::: STORED DATA :::
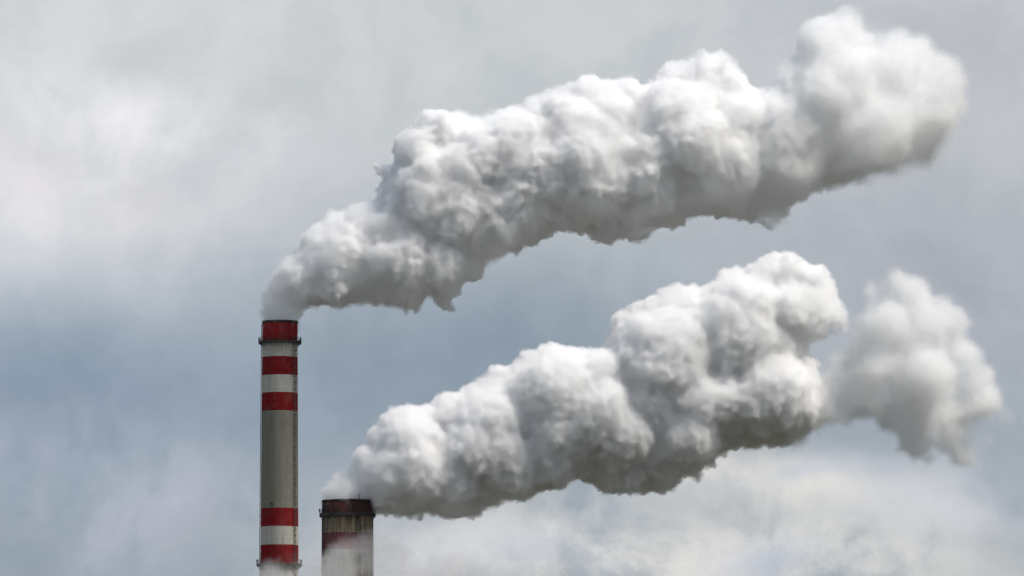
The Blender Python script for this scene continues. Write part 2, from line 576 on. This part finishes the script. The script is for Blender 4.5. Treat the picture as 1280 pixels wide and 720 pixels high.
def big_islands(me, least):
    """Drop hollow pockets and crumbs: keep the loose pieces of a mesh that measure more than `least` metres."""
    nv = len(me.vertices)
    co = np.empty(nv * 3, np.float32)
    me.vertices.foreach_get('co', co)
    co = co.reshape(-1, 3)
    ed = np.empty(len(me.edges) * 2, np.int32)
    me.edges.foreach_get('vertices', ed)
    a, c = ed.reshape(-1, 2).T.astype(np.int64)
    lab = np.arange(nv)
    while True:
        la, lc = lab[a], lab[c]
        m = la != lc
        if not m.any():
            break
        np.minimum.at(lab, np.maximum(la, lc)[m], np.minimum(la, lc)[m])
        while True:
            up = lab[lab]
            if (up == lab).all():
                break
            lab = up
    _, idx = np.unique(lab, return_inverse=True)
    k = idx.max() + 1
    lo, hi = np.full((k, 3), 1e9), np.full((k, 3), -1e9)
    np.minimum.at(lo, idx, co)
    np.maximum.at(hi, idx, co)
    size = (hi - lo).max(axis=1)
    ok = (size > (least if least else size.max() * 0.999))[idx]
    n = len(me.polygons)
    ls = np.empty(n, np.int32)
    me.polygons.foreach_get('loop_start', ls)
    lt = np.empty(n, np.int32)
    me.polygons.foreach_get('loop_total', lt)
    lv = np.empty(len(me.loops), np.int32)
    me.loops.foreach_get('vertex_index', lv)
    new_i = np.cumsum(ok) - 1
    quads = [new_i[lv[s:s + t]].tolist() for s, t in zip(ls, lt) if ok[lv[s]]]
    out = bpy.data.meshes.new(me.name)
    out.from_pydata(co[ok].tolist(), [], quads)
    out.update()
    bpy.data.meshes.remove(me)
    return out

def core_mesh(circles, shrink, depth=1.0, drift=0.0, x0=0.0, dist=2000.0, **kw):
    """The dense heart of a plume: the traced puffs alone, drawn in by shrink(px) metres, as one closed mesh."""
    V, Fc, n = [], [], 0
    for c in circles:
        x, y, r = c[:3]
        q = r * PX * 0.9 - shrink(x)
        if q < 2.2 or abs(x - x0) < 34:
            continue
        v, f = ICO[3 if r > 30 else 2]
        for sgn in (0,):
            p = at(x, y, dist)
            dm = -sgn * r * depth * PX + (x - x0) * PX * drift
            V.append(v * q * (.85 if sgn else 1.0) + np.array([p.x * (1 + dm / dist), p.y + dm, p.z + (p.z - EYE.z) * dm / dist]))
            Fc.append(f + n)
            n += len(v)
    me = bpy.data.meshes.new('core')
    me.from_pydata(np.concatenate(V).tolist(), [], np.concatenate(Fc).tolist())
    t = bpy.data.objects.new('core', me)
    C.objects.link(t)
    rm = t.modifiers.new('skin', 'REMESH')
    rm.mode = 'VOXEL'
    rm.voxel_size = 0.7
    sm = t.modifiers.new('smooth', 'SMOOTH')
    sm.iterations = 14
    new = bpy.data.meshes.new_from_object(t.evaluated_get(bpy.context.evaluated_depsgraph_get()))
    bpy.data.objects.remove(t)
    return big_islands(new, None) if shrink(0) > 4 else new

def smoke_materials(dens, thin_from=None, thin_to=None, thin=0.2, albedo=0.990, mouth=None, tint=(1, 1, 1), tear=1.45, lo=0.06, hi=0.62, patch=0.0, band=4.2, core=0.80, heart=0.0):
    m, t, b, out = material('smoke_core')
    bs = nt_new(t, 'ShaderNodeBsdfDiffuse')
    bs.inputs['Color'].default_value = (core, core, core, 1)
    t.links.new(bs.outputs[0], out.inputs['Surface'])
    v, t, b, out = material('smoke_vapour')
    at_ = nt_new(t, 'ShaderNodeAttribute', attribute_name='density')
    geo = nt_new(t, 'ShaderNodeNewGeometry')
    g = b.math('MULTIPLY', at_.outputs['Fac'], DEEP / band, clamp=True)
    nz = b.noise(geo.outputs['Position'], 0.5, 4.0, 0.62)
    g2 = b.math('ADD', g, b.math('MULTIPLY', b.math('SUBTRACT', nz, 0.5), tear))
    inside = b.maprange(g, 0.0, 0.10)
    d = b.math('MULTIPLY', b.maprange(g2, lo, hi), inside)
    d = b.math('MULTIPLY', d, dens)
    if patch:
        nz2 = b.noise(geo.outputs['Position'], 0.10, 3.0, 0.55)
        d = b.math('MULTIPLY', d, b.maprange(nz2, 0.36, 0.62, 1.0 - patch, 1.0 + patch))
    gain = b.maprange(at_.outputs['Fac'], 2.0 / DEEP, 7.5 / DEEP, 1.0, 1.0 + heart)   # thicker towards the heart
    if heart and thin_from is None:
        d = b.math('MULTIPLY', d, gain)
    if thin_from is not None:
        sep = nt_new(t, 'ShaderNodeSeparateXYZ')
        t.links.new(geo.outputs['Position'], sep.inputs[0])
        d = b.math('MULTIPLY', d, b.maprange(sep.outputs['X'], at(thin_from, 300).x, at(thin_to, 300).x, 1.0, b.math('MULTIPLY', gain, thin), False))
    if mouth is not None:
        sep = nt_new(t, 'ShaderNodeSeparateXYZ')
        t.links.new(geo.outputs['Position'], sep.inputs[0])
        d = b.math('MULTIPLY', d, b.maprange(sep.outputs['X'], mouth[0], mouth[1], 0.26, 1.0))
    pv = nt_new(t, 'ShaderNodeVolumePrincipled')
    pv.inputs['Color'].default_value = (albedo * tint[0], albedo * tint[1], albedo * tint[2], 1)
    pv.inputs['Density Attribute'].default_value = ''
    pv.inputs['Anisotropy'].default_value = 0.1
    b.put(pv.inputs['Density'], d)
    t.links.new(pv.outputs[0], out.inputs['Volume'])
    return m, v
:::
YOUR TASK » Repeat the data exactly, dropping every picture it holds.

COMPLETE OUTPUT »
The Blender Python script for this scene continues. Write part 2, from line 576 on. This part finishes the script. The script is for Blender 4.5. Treat the picture as 1280 pixels wide and 720 pixels high.
def big_islands(me, least):
    """Drop hollow pockets and crumbs: keep the loose pieces of a mesh that measure more than `least` metres."""
    nv = len(me.vertices)
    co = np.empty(nv * 3, np.float32)
    me.vertices.foreach_get('co', co)
    co = co.reshape(-1, 3)
    ed = np.empty(len(me.edges) * 2, np.int32)
    me.edges.foreach_get('vertices', ed)
    a, c = ed.reshape(-1, 2).T.astype(np.int64)
    lab = np.arange(nv)
    while True:
        la, lc = lab[a], lab[c]
        m = la != lc
        if not m.any():
            break
        np.minimum.at(lab, np.maximum(la, lc)[m], np.minimum(la, lc)[m])
        while True:
            up = lab[lab]
            if (up == lab).all():
                break
            lab = up
    _, idx = np.unique(lab, return_inverse=True)
    k = idx.max() + 1
    lo, hi = np.full((k, 3), 1e9), np.full((k, 3), -1e9)
    np.minimum.at(lo, idx, co)
    np.maximum.at(hi, idx, co)
    size = (hi - lo).max(axis=1)
    ok = (size > (least if least else size.max() * 0.999))[idx]
    n = len(me.polygons)
    ls = np.empty(n, np.int32)
    me.polygons.foreach_get('loop_start', ls)
    lt = np.empty(n, np.int32)
    me.polygons.foreach_get('loop_total', lt)
    lv = np.empty(len(me.loops), np.int32)
    me.loops.foreach_get('vertex_index', lv)
    new_i = np.cumsum(ok) - 1
    quads = [new_i[lv[s:s + t]].tolist() for s, t in zip(ls, lt) if ok[lv[s]]]
    out = bpy.data.meshes.new(me.name)
    out.from_pydata(co[ok].tolist(), [], quads)
    out.update()
    bpy.data.meshes.remove(me)
    return out

def core_mesh(circles, shrink, depth=1.0, drift=0.0, x0=0.0, dist=2000.0, **kw):
    """The dense heart of a plume: the traced puffs alone, drawn in by shrink(px) metres, as one closed mesh."""
    V, Fc, n = [], [], 0
    for c in circles:
        x, y, r = c[:3]
        q = r * PX * 0.9 - shrink(x)
        if q < 2.2 or abs(x - x0) < 34:
            continue
        v, f = ICO[3 if r > 30 else 2]
        for sgn in (0,):
            p = at(x, y, dist)
            dm = -sgn * r * depth * PX + (x - x0) * PX * drift
            V.append(v * q * (.85 if sgn else 1.0) + np.array([p.x * (1 + dm / dist), p.y + dm, p.z + (p.z - EYE.z) * dm / dist]))
            Fc.append(f + n)
            n += len(v)
    me = bpy.data.meshes.new('core')
    me.from_pydata(np.concatenate(V).tolist(), [], np.concatenate(Fc).tolist())
    t = bpy.data.objects.new('core', me)
    C.objects.link(t)
    rm = t.modifiers.new('skin', 'REMESH')
    rm.mode = 'VOXEL'
    rm.voxel_size = 0.7
    sm = t.modifiers.new('smooth', 'SMOOTH')
    sm.iterations = 14
    new = bpy.data.meshes.new_from_object(t.evaluated_get(bpy.context.evaluated_depsgraph_get()))
    bpy.data.objects.remove(t)
    return big_islands(new, None) if shrink(0) > 4 else new

def smoke_materials(dens, thin_from=None, thin_to=None, thin=0.2, albedo=0.990, mouth=None, tint=(1, 1, 1), tear=1.45, lo=0.06, hi=0.62, patch=0.0, band=4.2, core=0.80, heart=0.0):
    m, t, b, out = material('smoke_core')
    bs = nt_new(t, 'ShaderNodeBsdfDiffuse')
    bs.inputs['Color'].default_value = (core, core, core, 1)
    t.links.new(bs.outputs[0], out.inputs['Surface'])
    v, t, b, out = material('smoke_vapour')
    at_ = nt_new(t, 'ShaderNodeAttribute', attribute_name='density')
    geo = nt_new(t, 'ShaderNodeNewGeometry')
    g = b.math('MULTIPLY', at_.outputs['Fac'], DEEP / band, clamp=True)
    nz = b.noise(geo.outputs['Position'], 0.5, 4.0, 0.62)
    g2 = b.math('ADD', g, b.math('MULTIPLY', b.math('SUBTRACT', nz, 0.5), tear))
    inside = b.maprange(g, 0.0, 0.10)
    d = b.math('MULTIPLY', b.maprange(g2, lo, hi), inside)
    d = b.math('MULTIPLY', d, dens)
    if patch:
        nz2 = b.noise(geo.outputs['Position'], 0.10, 3.0, 0.55)
        d = b.math('MULTIPLY', d, b.maprange(nz2, 0.36, 0.62, 1.0 - patch, 1.0 + patch))
    gain = b.maprange(at_.outputs['Fac'], 2.0 / DEEP, 7.5 / DEEP, 1.0, 1.0 + heart)   # thicker towards the heart
    if heart and thin_from is None:
        d = b.math('MULTIPLY', d, gain)
    if thin_from is not None:
        sep = nt_new(t, 'ShaderNodeSeparateXYZ')
        t.links.new(geo.outputs['Position'], sep.inputs[0])
        d = b.math('MULTIPLY', d, b.maprange(sep.outputs['X'], at(thin_from, 300).x, at(thin_to, 300).x, 1.0, b.math('MULTIPLY', gain, thin), False))
    if mouth is not None:
        sep = nt_new(t, 'ShaderNodeSeparateXYZ')
        t.links.new(geo.outputs['Position'], sep.inputs[0])
        d = b.math('MULTIPLY', d, b.maprange(sep.outputs['X'], mouth[0], mouth[1], 0.26, 1.0))
    pv = nt_new(t, 'ShaderNodeVolumePrincipled')
    pv.inputs['Color'].default_value = (albedo * tint[0], albedo * tint[1], albedo * tint[2], 1)
    pv.inputs['Density Attribute'].default_value = ''
    pv.inputs['Anisotropy'].default_value = 0.1
    b.put(pv.inputs['Density'], d)
    t.links.new(pv.outputs[0], out.inputs['Volume'])
    return m, v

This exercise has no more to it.